** BEGIN DATA SECTION **

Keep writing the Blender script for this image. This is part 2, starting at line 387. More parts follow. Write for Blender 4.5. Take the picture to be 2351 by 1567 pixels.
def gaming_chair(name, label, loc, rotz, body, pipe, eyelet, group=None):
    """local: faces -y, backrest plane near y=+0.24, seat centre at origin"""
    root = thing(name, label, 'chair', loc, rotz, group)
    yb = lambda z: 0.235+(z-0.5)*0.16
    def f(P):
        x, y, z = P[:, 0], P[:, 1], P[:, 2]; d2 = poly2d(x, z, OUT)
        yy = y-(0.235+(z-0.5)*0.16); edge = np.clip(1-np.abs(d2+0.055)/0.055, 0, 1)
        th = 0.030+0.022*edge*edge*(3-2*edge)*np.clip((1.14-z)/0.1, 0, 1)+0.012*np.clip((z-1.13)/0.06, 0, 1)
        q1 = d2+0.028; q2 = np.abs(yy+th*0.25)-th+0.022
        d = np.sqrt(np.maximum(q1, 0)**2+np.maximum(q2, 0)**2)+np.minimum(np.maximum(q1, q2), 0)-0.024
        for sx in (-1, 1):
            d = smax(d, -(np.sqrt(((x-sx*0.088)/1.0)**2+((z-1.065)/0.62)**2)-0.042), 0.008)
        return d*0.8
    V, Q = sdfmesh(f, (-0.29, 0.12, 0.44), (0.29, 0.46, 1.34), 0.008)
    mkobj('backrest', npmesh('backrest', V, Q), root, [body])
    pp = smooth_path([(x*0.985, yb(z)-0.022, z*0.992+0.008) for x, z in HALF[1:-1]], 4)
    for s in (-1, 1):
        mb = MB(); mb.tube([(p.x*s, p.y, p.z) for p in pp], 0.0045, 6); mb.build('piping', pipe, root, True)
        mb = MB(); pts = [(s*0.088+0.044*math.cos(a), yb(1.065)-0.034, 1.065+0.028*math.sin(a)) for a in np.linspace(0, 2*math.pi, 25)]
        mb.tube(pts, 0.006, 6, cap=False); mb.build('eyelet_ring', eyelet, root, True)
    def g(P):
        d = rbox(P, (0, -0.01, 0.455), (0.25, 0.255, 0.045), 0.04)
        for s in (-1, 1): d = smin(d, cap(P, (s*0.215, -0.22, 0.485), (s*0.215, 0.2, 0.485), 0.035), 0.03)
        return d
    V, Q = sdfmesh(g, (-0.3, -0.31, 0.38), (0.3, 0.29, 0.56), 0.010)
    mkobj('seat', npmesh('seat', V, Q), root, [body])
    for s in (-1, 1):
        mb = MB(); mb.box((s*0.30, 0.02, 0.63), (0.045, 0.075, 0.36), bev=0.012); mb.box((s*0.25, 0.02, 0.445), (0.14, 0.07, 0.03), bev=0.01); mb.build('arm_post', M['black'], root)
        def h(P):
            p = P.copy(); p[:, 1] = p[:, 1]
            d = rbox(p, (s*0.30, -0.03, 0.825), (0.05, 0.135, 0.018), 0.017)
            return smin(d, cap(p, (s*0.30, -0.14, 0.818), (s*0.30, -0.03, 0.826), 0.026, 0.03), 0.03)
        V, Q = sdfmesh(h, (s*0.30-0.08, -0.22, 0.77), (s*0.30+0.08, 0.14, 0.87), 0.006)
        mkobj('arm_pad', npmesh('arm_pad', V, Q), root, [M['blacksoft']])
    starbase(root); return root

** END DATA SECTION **

→ EXERCISE DETAILS:
Type out the material again exactly as presented.

→ PROBLEM SOLUTION:
Keep writing the Blender script for this image. This is part 2, starting at line 387. More parts follow. Write for Blender 4.5. Take the picture to be 2351 by 1567 pixels.
def gaming_chair(name, label, loc, rotz, body, pipe, eyelet, group=None):
    """local: faces -y, backrest plane near y=+0.24, seat centre at origin"""
    root = thing(name, label, 'chair', loc, rotz, group)
    yb = lambda z: 0.235+(z-0.5)*0.16
    def f(P):
        x, y, z = P[:, 0], P[:, 1], P[:, 2]; d2 = poly2d(x, z, OUT)
        yy = y-(0.235+(z-0.5)*0.16); edge = np.clip(1-np.abs(d2+0.055)/0.055, 0, 1)
        th = 0.030+0.022*edge*edge*(3-2*edge)*np.clip((1.14-z)/0.1, 0, 1)+0.012*np.clip((z-1.13)/0.06, 0, 1)
        q1 = d2+0.028; q2 = np.abs(yy+th*0.25)-th+0.022
        d = np.sqrt(np.maximum(q1, 0)**2+np.maximum(q2, 0)**2)+np.minimum(np.maximum(q1, q2), 0)-0.024
        for sx in (-1, 1):
            d = smax(d, -(np.sqrt(((x-sx*0.088)/1.0)**2+((z-1.065)/0.62)**2)-0.042), 0.008)
        return d*0.8
    V, Q = sdfmesh(f, (-0.29, 0.12, 0.44), (0.29, 0.46, 1.34), 0.008)
    mkobj('backrest', npmesh('backrest', V, Q), root, [body])
    pp = smooth_path([(x*0.985, yb(z)-0.022, z*0.992+0.008) for x, z in HALF[1:-1]], 4)
    for s in (-1, 1):
        mb = MB(); mb.tube([(p.x*s, p.y, p.z) for p in pp], 0.0045, 6); mb.build('piping', pipe, root, True)
        mb = MB(); pts = [(s*0.088+0.044*math.cos(a), yb(1.065)-0.034, 1.065+0.028*math.sin(a)) for a in np.linspace(0, 2*math.pi, 25)]
        mb.tube(pts, 0.006, 6, cap=False); mb.build('eyelet_ring', eyelet, root, True)
    def g(P):
        d = rbox(P, (0, -0.01, 0.455), (0.25, 0.255, 0.045), 0.04)
        for s in (-1, 1): d = smin(d, cap(P, (s*0.215, -0.22, 0.485), (s*0.215, 0.2, 0.485), 0.035), 0.03)
        return d
    V, Q = sdfmesh(g, (-0.3, -0.31, 0.38), (0.3, 0.29, 0.56), 0.010)
    mkobj('seat', npmesh('seat', V, Q), root, [body])
    for s in (-1, 1):
        mb = MB(); mb.box((s*0.30, 0.02, 0.63), (0.045, 0.075, 0.36), bev=0.012); mb.box((s*0.25, 0.02, 0.445), (0.14, 0.07, 0.03), bev=0.01); mb.build('arm_post', M['black'], root)
        def h(P):
            p = P.copy(); p[:, 1] = p[:, 1]
            d = rbox(p, (s*0.30, -0.03, 0.825), (0.05, 0.135, 0.018), 0.017)
            return smin(d, cap(p, (s*0.30, -0.14, 0.818), (s*0.30, -0.03, 0.826), 0.026, 0.03), 0.03)
        V, Q = sdfmesh(h, (s*0.30-0.08, -0.22, 0.77), (s*0.30+0.08, 0.14, 0.87), 0.006)
        mkobj('arm_pad', npmesh('arm_pad', V, Q), root, [M['blacksoft']])
    starbase(root); return root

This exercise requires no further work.